### Work required
Return the complete listing that follows, with each line reproduced exactly.

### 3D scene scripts
++++++
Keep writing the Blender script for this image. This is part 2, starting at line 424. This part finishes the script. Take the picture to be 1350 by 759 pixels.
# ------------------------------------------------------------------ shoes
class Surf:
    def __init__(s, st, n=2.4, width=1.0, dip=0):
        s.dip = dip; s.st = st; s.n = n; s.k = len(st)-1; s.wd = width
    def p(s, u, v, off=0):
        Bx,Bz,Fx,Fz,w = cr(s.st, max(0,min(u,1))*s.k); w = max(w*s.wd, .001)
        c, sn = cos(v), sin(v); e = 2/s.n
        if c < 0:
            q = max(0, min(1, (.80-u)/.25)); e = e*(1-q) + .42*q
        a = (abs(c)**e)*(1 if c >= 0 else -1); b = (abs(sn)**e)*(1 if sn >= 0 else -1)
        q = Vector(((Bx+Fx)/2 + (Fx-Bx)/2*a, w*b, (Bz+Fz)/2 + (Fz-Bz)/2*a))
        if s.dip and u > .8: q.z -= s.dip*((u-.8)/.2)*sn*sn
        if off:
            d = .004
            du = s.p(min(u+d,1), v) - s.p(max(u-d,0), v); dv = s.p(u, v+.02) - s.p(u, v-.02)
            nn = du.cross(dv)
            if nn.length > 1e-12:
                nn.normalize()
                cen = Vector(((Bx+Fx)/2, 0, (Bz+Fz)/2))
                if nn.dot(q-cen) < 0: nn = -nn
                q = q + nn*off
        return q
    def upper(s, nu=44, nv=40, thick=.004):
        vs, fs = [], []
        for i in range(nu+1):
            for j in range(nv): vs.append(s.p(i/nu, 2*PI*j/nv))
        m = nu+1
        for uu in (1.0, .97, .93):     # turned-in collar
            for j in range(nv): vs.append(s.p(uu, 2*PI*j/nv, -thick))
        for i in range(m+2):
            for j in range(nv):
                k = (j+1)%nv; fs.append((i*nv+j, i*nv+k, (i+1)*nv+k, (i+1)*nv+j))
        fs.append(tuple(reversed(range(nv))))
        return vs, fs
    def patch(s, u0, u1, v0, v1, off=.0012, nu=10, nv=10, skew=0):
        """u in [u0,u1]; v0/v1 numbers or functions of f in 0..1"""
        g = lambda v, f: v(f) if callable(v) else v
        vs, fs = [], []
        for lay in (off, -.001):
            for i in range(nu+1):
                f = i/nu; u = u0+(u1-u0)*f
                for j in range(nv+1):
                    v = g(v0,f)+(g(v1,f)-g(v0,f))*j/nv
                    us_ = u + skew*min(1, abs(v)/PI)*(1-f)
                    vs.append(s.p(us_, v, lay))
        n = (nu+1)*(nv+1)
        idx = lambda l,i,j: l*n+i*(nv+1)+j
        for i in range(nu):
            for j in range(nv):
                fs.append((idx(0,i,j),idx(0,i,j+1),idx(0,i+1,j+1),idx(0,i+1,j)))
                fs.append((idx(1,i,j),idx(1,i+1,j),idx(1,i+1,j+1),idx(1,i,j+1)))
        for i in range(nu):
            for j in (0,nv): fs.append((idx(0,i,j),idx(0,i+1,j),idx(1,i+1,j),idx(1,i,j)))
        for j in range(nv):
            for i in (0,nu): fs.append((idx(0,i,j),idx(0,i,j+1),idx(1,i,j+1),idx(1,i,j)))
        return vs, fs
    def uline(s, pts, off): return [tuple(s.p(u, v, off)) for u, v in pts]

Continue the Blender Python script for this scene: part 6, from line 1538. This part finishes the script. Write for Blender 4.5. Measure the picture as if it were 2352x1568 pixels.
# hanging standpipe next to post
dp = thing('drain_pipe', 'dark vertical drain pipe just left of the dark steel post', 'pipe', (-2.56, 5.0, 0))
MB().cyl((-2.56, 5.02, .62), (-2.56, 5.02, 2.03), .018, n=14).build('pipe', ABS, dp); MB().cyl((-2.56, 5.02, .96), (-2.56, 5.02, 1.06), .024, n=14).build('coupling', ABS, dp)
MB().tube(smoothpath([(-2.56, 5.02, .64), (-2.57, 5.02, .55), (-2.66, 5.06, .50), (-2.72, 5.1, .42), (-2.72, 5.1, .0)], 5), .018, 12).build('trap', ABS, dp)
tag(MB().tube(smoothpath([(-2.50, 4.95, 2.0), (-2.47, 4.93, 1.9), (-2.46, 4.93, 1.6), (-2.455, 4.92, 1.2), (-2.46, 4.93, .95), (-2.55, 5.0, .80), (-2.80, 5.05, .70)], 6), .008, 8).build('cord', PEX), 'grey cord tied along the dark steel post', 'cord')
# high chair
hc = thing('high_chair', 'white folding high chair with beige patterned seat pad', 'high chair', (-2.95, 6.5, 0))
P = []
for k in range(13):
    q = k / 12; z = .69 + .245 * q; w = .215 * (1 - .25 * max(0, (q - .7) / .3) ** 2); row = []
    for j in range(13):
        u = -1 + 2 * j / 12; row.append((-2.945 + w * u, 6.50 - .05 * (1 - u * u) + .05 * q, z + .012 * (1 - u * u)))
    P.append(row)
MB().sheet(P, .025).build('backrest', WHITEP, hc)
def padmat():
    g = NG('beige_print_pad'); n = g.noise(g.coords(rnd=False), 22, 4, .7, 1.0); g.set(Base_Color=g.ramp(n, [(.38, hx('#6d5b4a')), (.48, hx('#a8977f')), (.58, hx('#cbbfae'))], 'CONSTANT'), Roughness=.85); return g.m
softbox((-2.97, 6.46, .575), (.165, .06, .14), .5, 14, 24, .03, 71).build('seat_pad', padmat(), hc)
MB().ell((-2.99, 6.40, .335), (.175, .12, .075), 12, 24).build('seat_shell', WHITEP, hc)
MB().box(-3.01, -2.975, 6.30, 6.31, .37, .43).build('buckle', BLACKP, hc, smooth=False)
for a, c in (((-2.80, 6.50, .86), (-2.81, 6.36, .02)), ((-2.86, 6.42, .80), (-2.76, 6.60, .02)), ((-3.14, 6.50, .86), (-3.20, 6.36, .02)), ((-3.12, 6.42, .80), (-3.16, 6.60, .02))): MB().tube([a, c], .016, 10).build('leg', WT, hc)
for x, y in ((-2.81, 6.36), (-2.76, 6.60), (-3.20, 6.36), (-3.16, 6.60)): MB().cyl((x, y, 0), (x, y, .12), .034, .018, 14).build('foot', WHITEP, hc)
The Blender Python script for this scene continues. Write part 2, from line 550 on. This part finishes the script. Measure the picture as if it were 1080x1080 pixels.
++++++
### Right answer
Keep writing the Blender script for this image. This is part 2, starting at line 424. This part finishes the script. Take the picture to be 1350 by 759 pixels.
# ------------------------------------------------------------------ shoes
class Surf:
    def __init__(s, st, n=2.4, width=1.0, dip=0):
        s.dip = dip; s.st = st; s.n = n; s.k = len(st)-1; s.wd = width
    def p(s, u, v, off=0):
        Bx,Bz,Fx,Fz,w = cr(s.st, max(0,min(u,1))*s.k); w = max(w*s.wd, .001)
        c, sn = cos(v), sin(v); e = 2/s.n
        if c < 0:
            q = max(0, min(1, (.80-u)/.25)); e = e*(1-q) + .42*q
        a = (abs(c)**e)*(1 if c >= 0 else -1); b = (abs(sn)**e)*(1 if sn >= 0 else -1)
        q = Vector(((Bx+Fx)/2 + (Fx-Bx)/2*a, w*b, (Bz+Fz)/2 + (Fz-Bz)/2*a))
        if s.dip and u > .8: q.z -= s.dip*((u-.8)/.2)*sn*sn
        if off:
            d = .004
            du = s.p(min(u+d,1), v) - s.p(max(u-d,0), v); dv = s.p(u, v+.02) - s.p(u, v-.02)
            nn = du.cross(dv)
            if nn.length > 1e-12:
                nn.normalize()
                cen = Vector(((Bx+Fx)/2, 0, (Bz+Fz)/2))
                if nn.dot(q-cen) < 0: nn = -nn
                q = q + nn*off
        return q
    def upper(s, nu=44, nv=40, thick=.004):
        vs, fs = [], []
        for i in range(nu+1):
            for j in range(nv): vs.append(s.p(i/nu, 2*PI*j/nv))
        m = nu+1
        for uu in (1.0, .97, .93):     # turned-in collar
            for j in range(nv): vs.append(s.p(uu, 2*PI*j/nv, -thick))
        for i in range(m+2):
            for j in range(nv):
                k = (j+1)%nv; fs.append((i*nv+j, i*nv+k, (i+1)*nv+k, (i+1)*nv+j))
        fs.append(tuple(reversed(range(nv))))
        return vs, fs
    def patch(s, u0, u1, v0, v1, off=.0012, nu=10, nv=10, skew=0):
        """u in [u0,u1]; v0/v1 numbers or functions of f in 0..1"""
        g = lambda v, f: v(f) if callable(v) else v
        vs, fs = [], []
        for lay in (off, -.001):
            for i in range(nu+1):
                f = i/nu; u = u0+(u1-u0)*f
                for j in range(nv+1):
                    v = g(v0,f)+(g(v1,f)-g(v0,f))*j/nv
                    us_ = u + skew*min(1, abs(v)/PI)*(1-f)
                    vs.append(s.p(us_, v, lay))
        n = (nu+1)*(nv+1)
        idx = lambda l,i,j: l*n+i*(nv+1)+j
        for i in range(nu):
            for j in range(nv):
                fs.append((idx(0,i,j),idx(0,i,j+1),idx(0,i+1,j+1),idx(0,i+1,j)))
                fs.append((idx(1,i,j),idx(1,i+1,j),idx(1,i+1,j+1),idx(1,i,j+1)))
        for i in range(nu):
            for j in (0,nv): fs.append((idx(0,i,j),idx(0,i+1,j),idx(1,i+1,j),idx(1,i,j)))
        for j in range(nv):
            for i in (0,nu): fs.append((idx(0,i,j),idx(0,i,j+1),idx(1,i,j+1),idx(1,i,j)))
        return vs, fs
    def uline(s, pts, off): return [tuple(s.p(u, v, off)) for u, v in pts]

Continue the Blender Python script for this scene: part 6, from line 1538. This part finishes the script. Write for Blender 4.5. Measure the picture as if it were 2352x1568 pixels.
# hanging standpipe next to post
dp = thing('drain_pipe', 'dark vertical drain pipe just left of the dark steel post', 'pipe', (-2.56, 5.0, 0))
MB().cyl((-2.56, 5.02, .62), (-2.56, 5.02, 2.03), .018, n=14).build('pipe', ABS, dp); MB().cyl((-2.56, 5.02, .96), (-2.56, 5.02, 1.06), .024, n=14).build('coupling', ABS, dp)
MB().tube(smoothpath([(-2.56, 5.02, .64), (-2.57, 5.02, .55), (-2.66, 5.06, .50), (-2.72, 5.1, .42), (-2.72, 5.1, .0)], 5), .018, 12).build('trap', ABS, dp)
tag(MB().tube(smoothpath([(-2.50, 4.95, 2.0), (-2.47, 4.93, 1.9), (-2.46, 4.93, 1.6), (-2.455, 4.92, 1.2), (-2.46, 4.93, .95), (-2.55, 5.0, .80), (-2.80, 5.05, .70)], 6), .008, 8).build('cord', PEX), 'grey cord tied along the dark steel post', 'cord')
# high chair
hc = thing('high_chair', 'white folding high chair with beige patterned seat pad', 'high chair', (-2.95, 6.5, 0))
P = []
for k in range(13):
    q = k / 12; z = .69 + .245 * q; w = .215 * (1 - .25 * max(0, (q - .7) / .3) ** 2); row = []
    for j in range(13):
        u = -1 + 2 * j / 12; row.append((-2.945 + w * u, 6.50 - .05 * (1 - u * u) + .05 * q, z + .012 * (1 - u * u)))
    P.append(row)
MB().sheet(P, .025).build('backrest', WHITEP, hc)
def padmat():
    g = NG('beige_print_pad'); n = g.noise(g.coords(rnd=False), 22, 4, .7, 1.0); g.set(Base_Color=g.ramp(n, [(.38, hx('#6d5b4a')), (.48, hx('#a8977f')), (.58, hx('#cbbfae'))], 'CONSTANT'), Roughness=.85); return g.m
softbox((-2.97, 6.46, .575), (.165, .06, .14), .5, 14, 24, .03, 71).build('seat_pad', padmat(), hc)
MB().ell((-2.99, 6.40, .335), (.175, .12, .075), 12, 24).build('seat_shell', WHITEP, hc)
MB().box(-3.01, -2.975, 6.30, 6.31, .37, .43).build('buckle', BLACKP, hc, smooth=False)
for a, c in (((-2.80, 6.50, .86), (-2.81, 6.36, .02)), ((-2.86, 6.42, .80), (-2.76, 6.60, .02)), ((-3.14, 6.50, .86), (-3.20, 6.36, .02)), ((-3.12, 6.42, .80), (-3.16, 6.60, .02))): MB().tube([a, c], .016, 10).build('leg', WT, hc)
for x, y in ((-2.81, 6.36), (-2.76, 6.60), (-3.20, 6.36), (-3.16, 6.60)): MB().cyl((x, y, 0), (x, y, .12), .034, .018, 14).build('foot', WHITEP, hc)
The Blender Python script for this scene continues. Write part 2, from line 550 on. This part finishes the script. Measure the picture as if it were 1080x1080 pixels.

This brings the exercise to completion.